Espinhas
Por Fernando Lima
Os moçambicanos viveram esta semana o anti-climax da operação Cahora Bassa.
Depois de meses e meses em que a palavra de ordem era a segunda independência do país – houve mesmo reuniões partidárias com cartazes dando o mote – agora ficou-se a saber que as questões não se resolvem apenas porque dois chefes decidiram pôr as suas assinaturas num pedaço de papel.
E como nestas circunstâncias as emoções voam alto, o que em bom português significa potencial de uma excessiva politização do assunto, parece-me curial que se apontem alguns elementos de razoabilidade no processo.
O acordo de Novembro foi claramente um acordo político, foi “exigido” por Guebuza, o novo presidente moçambicano precisava do acordo por motivos muito concretos, decorrentes da nossa tortuosa agenda interna.

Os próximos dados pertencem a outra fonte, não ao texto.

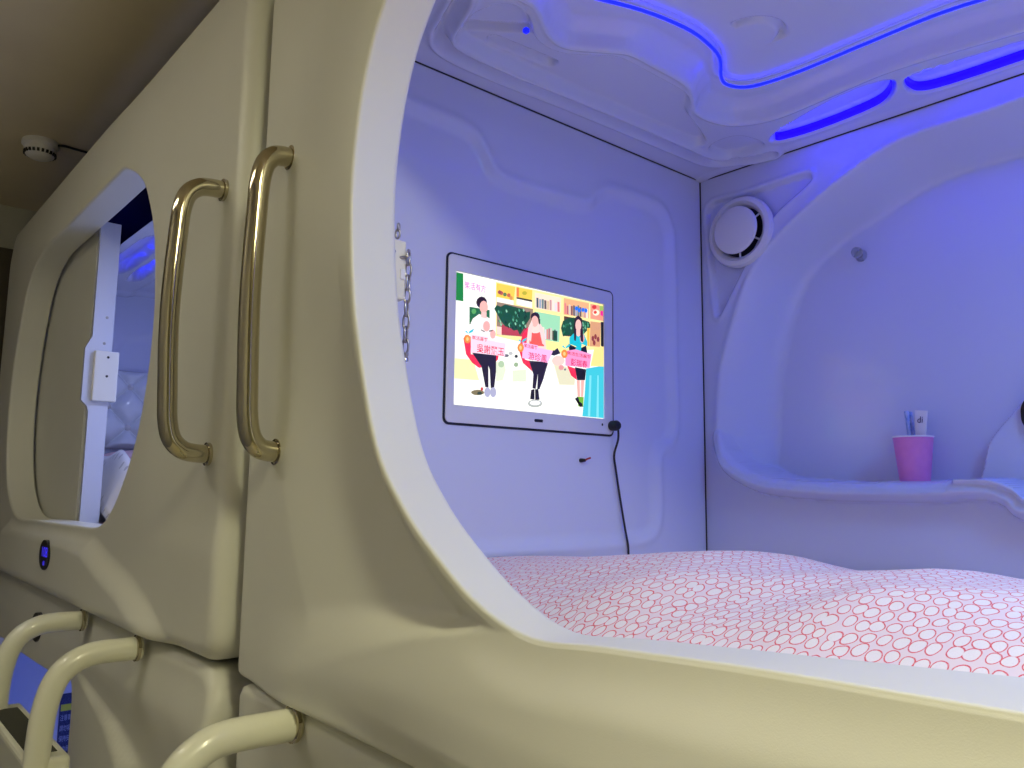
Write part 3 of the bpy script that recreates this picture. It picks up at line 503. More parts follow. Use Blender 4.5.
# ================================================================== the corridor
FY = 0.48                                                     # the facades' front plane
tag(box('floor', (-3.9, -1.0, -0.05), (3.2, 1.65, 0.0), M_FLOOR, r=0), kind='structure')
tag(box('ceiling', (-3.9, -1.0, 2.60), (3.2, 1.75, 2.66), M_CEIL, r=0), kind='structure')
tag(box('wall_left', (-3.78, -1.0, 0), (-3.69, 1.75, 2.60), M_WALL, r=0), kind='structure')
tag(box('wall_right', (3.1, -1.0, 0), (3.2, 1.75, 2.60), M_WALL, r=0), kind='structure')
tag(box('wall_front', (-3.7, -1.0, 0), (3.1, -0.92, 2.60), M_OPPOSITE, r=0), kind='structure')
tag(box('wall_back', (-3.7, 1.66, 0), (3.1, 1.75, 2.60), M_WALL, r=0), kind='structure')
tag(box('door_1', (-3.69, -0.45, 0), (-3.66, 0.62, 2.42), M_DOOR, r=0.004), kind='structure')

# smoke detector on the corridor ceiling
D = (-2.905, 0.467, 2.60)
det = empty('smoke_detector', D, 'small white round smoke detector on the brown corridor ceiling', 'smoke detector')
lathe('base', [(0.052, 0), (0.054, 0.004), (0.054, 0.016), (0.048, 0.022)], D, (0, 0, -1), M_WHITE, det)
lathe('sensor_cap', [(0.043, 0.0), (0.046, 0.020), (0.046, 0.036), (0.040, 0.050), (0.026, 0.058), (0.0, 0.060)], D, (0, 0, -1), M_WHITE, det, caps=False)
for k in range(22):
    a = 2 * PI * k / 22; c = Vector((D[0] + math.cos(a) * 0.0445, D[1] + math.sin(a) * 0.0445, D[2] - 0.042))
    if k % 22 < 22:
        bm = bmesh.new(); bevel_box(bm, c, (0.006, 0.007, 0.010), 0, rot=None)
        bmesh.ops.rotate(bm, cent=c, matrix=Matrix.Rotation(a, 3, 'Z'), verts=bm.verts[:])
        me = bpy.data.meshes.new('vent_slot'); bm.to_mesh(me); bm.free(); link('vent_slot', me, M_BLACK, det, False)
tube('cable', catmull([(-2.88, 0.50, 2.588), (-2.87, 0.53, 2.592), (-2.88, 0.58, 2.594), (-2.88, 0.70, 2.595)], 6), 0.004, M_BLACK, det, 10)

# the corridor lamp (right of the frame)
tl = empty('ceiling_lamp', (CORRIDOR_LAMP[0], CORRIDOR_LAMP[1], 2.6), 'warm batten lamp on the corridor ceiling', 'lamp')
box('housing', (CORRIDOR_LAMP[0] - .5, CORRIDOR_LAMP[1] - .09, 2.565), (CORRIDOR_LAMP[0] + .5, CORRIDOR_LAMP[1] + .09, 2.60), M_WHITE, tl)
box('diffuser', (CORRIDOR_LAMP[0] - .47, CORRIDOR_LAMP[1] - .07, 2.542), (CORRIDOR_LAMP[0] + .47, CORRIDOR_LAMP[1] + .07, 2.566), M_LAMP, tl)

tl = empty('ceiling_lamp', (FILL_LAMP[0], FILL_LAMP[1], 2.6), 'added white fill lamp, out of view on the corridor ceiling', 'lamp')  # body for the added fill lamp
box('housing', (FILL_LAMP[0] - .5, FILL_LAMP[1] - .09, 2.565), (FILL_LAMP[0] + .5, FILL_LAMP[1] + .09, 2.60), M_WHITE, tl)
box('diffuser', (FILL_LAMP[0] - .47, FILL_LAMP[1] - .07, 2.542), (FILL_LAMP[0] + .47, FILL_LAMP[1] + .07, 2.566), M_LAMP, tl)

# ================================================================== moulded front panels
def front_panel(name, parent, opening, orect, centre, yfun, reveal, N=560, M=64, redge=0.009, rfil=0.007, depth=0.11):
    op = catmull(opening, 14, True); cx, cz = centre; outer = rrect(*orect, 14)
    # angles spread along the outline of the panel
    per = np.vstack([outer, outer[:1]]); seg = np.linalg.norm(np.diff(per, axis=0), axis=1); s = np.concatenate([[0], np.cumsum(seg)])
    q = np.linspace(0, s[-1], N, endpoint=False); ox = np.interp(q, s, per[:, 0]); oz = np.interp(q, s, per[:, 1])
    # blend the angle of outline points and an even sweep so that the opening is evenly sampled as well
    def polar(P):
        a = np.unwrap(np.arctan2(P[:, 1] - cz, P[:, 0] - cx)); r = np.hypot(P[:, 0] - cx, P[:, 1] - cz)
        if a[-1] < a[0]: a, r = a[::-1], r[::-1]
        return a, r
    ang_o = np.arctan2(oz - cz, ox - cx); aop, rop = polar(op)
    opang = np.arctan2(op[:, 1] - cz, op[:, 0] - cx)
    ang = np.unique(np.round(np.mod(np.concatenate([ang_o, opang]), 2 * PI), 5)); 
    keep = [ang[0]]
    for a in ang[1:]:
        if a - keep[-1] > 0.0015: keep.append(a)
    ang = np.array(keep)
    def rad(P, a):
        A, R = polar(P); o = np.argsort(np.mod(A, 2 * PI)); A = np.mod(A, 2 * PI)[o]; R = R[o]
        # exact ray / polygon crossing
        out = np.zeros_like(a); n = len(P)
        for i in range(n):
            p, q2 = P[i], P[(i + 1) % n]; dx, dy = np.cos(a), np.sin(a); ex, ey = q2 - p
            den = dx * ey - dy * ex; den = np.where(np.abs(den) < 1e-12, 1e-12, den)
            t = ((p[0] - cx) * ey - (p[1] - cz) * ex) / den; u = ((p[0] - cx) * dy - (p[1] - cz) * dx) / den
            ok = (t > 0) & (u >= -1e-9) & (u <= 1 + 1e-9); out = np.where(ok, np.maximum(out, t), out)
        return out
    c, sn = np.cos(ang), np.sin(ang)
    ox0, ox1, oz0, oz1, orr = orect
    inset = rrect(ox0 + redge, ox1 - redge, oz0 + redge, oz1 - redge, max(orr - redge, .004), 14)
    ri, ro, rb = rad(op, ang), rad(outer, ang), rad(inset, ang)
    PI_ = np.stack([cx + ri * c, cz + ri * sn], 1); PO = np.stack([cx + ro * c, cz + ro * sn], 1)
    def normals(P):
        t = np.roll(P, -1, 0) - np.roll(P, 1, 0); n = np.stack([t[:, 1], -t[:, 0]], 1); return n / np.linalg.norm(n, axis=1)[:, None]
    ni, no = normals(PI_), normals(PO)
    rings = []
    rev = reveal(PI_[:, 0], PI_[:, 1])
    y0 = yfun(PI_[:, 0], PI_[:, 1], np.zeros(len(ang)))
    def ring(P, y): rings.append(np.stack([P[:, 0], y, P[:, 1]], 1))
    ring(PI_ + ni * 0.035, rev + 0.002)
    ring(PI_ + ni * 0.006, rev + 0.002)
    ring(PI_ + ni * 0.001, rev); ring(PI_, rev - 0.004)
    for f in np.linspace(0.05, 1, 9): ring(PI_, (rev - 0.004) * (1 - f) + (y0 + rfil) * f)
    for a in (75, 60, 45, 30, 15): 
        a = math.radians(a); ring(PI_ + ni * rfil * (1 - math.sin(a)), y0 + rfil * (1 - math.cos(a)))
    A0 = PI_ + ni * rfil; B0 = np.stack([cx + rb * c, cz + rb * sn], 1)
    for k in range(M + 1):
        f = k / M; f = 0.55 * f ** 1.9 + 0.45 * f
        P = A0 * (1 - f) + B0 * f; d = dist_poly(P[:, 0], P[:, 1], op, True) - rfil
        ring(P, yfun(P[:, 0], P[:, 1], np.maximum(d, 0)))
    yb = rings[-1][:, 1]
    for a in (18, 36, 54, 72, 90):
        a = math.radians(a); ring(B0 + (PO - B0) * math.sin(a), yb + redge * (1 - math.cos(a)))
    ring(PO, yb * 0 + FY + depth); ring(B0, yb * 0 + FY + depth + .002)
    return grid(name, np.array(rings), M_FACADE, parent) if False else closed_grid(name, np.array(rings), M_FACADE, parent)
def closed_grid(name, R, m, parent):
    P = np.transpose(R, (1, 0, 2)); return grid(name, P, m, parent, closed=True)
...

As tecnicalidades que foram invocadas na altura são, parágrafo mais, parágrafo menos, as que se colocam actualmente. Como Portugal, apesar dos seus detractores assim acreditarem, não é uma “república das bananas”, não pode mandar às urtigas os pactos com a União Europeia, nomeadamente no que toca às suas políticas orçamentais e o controlo do défice das finanças públicas. Em concreto, Portugal não pode mandar uma cartinha a Bruxelas a dizer que fez o “write off” (eliminação) de qualquer coisa como dois mil milhões de dólares das dívidas acumuladas pela barragem (entre as quais se contam salários anuais de centenas de trabalhadores moçambicanos e chorudos honorários a administradores, quando a barragem não produzia um watt).
Depois, e essa parte também é bem obscura, não se sabe ainda muito bem da engenharia financeira já desenhada para pagar os 700 milhões pelos 67% do empreendimento, uma vez que a primeira tranche (250 milhões) sai dos cofres da própria HCB, ou seja de um activo que é 82% português.
E aqui há várias teorias e vários cenários, nomeadamente a possibilidade de a própria barragem se endividar por força de receitas futuras. Nada de complicado e que não tenha sido feito anteriormente (os angolanos têm uma parte da sua produção petrolífera futura hipotecada). Também aqui é uma questão de cálculos e não pode ser o accionista minoritário e estabelecer as regras de um negócio em que a contraparte detém a parte de leão. Trocado por miúdos, os 700 milhões neste cenário, eventualmente, teriam um prémio no topo do montante a desembolsar e que reverteria para a posição vendedora.
Os moçambicanos, os que gostariam de ver uma verdadeira bolsa de valores a funcionar, os que ainda acreditam no “capitalismo popular” comprando acções em empresas públicas, também gostariam de saber qual a posição do governo em todo este negócio, pois podem ser potenciais interessados na privatização do investimento.
Há muitos outros ângulos a ser abordados do ponto de vista técnico que implicam opções políticas. O que não significa politização do problema.
Em fundo, a barragem está a operar, o seu tarifário é agora considerado como assegurando rentabilidade. O papel com as duas assinaturas feito em Novembro de 2005 não está para ser rasgado. Nem amarrotado.
O que não deixa de fazer com que os sorrisos de orelha a orelha da altura sejam agora trocados por discurso cauteloso.
A tal segunda independência há-de vir.